Perhaps your first interpretation of there being only one truth could be changed to thirteen possible truths. Why would the author suggests thirteen ways of looking at something? Why only thirteen? Why not ten as in the children's song "Ten little blackbirds sitting in a tree?" Why not "four and twenty blackbirds" as were "baked in a pie?" Wallace challenges the reader to look at one simple blackbird thirteen ways, not twelve which would at least be an even, balanced number.

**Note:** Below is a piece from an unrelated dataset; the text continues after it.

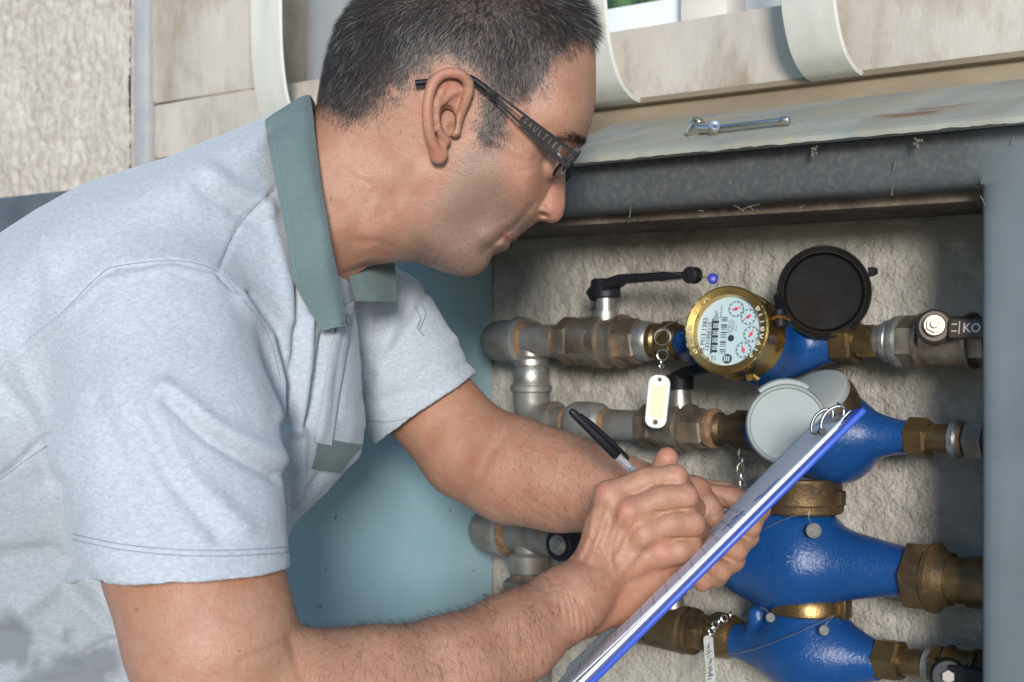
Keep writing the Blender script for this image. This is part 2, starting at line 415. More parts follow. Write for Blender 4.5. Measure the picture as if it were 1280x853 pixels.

Even more interesting, why does the author choose of all birds a blackbird, which has very little, if any, outstanding features? The only thing I can really perceive, infer, is that the author's theme is an underlying one of look beyond what you see with the physical eye. Since reading the poem, I am now more curious than ever about what Stevens sees in a blackbird. If this simple, yet complex, poem can so arouse my curiosity, perhaps the author's point is well taken. Look at something again and again and again and one may have a different perspective.

Stevens alludes to this in stanza II..."I was of three minds, like a tree in which there are three blackbirds. How can one person have three minds?

If you study each stanza, the reader will see that Stevens is indicating that there is more than one way to look at something. My favorite is stanza VII when Stevens questions the "thin men of Haddam" about their imagining gold birds. Stevens alerts them to the fact the the simple, ordinary blackbird brushes the feet of their women around them.

Again in stanza VIII, Stevens "[knows] noble accents, but he points out that "the blackbird is involved in what [he knows] as well. Here is it inferred that the blackbird is involved in Stevens' noble knowings. Perhaps I have given you a number of ways to look at Stevens' poem. Maybe not thirteen, but hopefully enough to help you better understand the poem.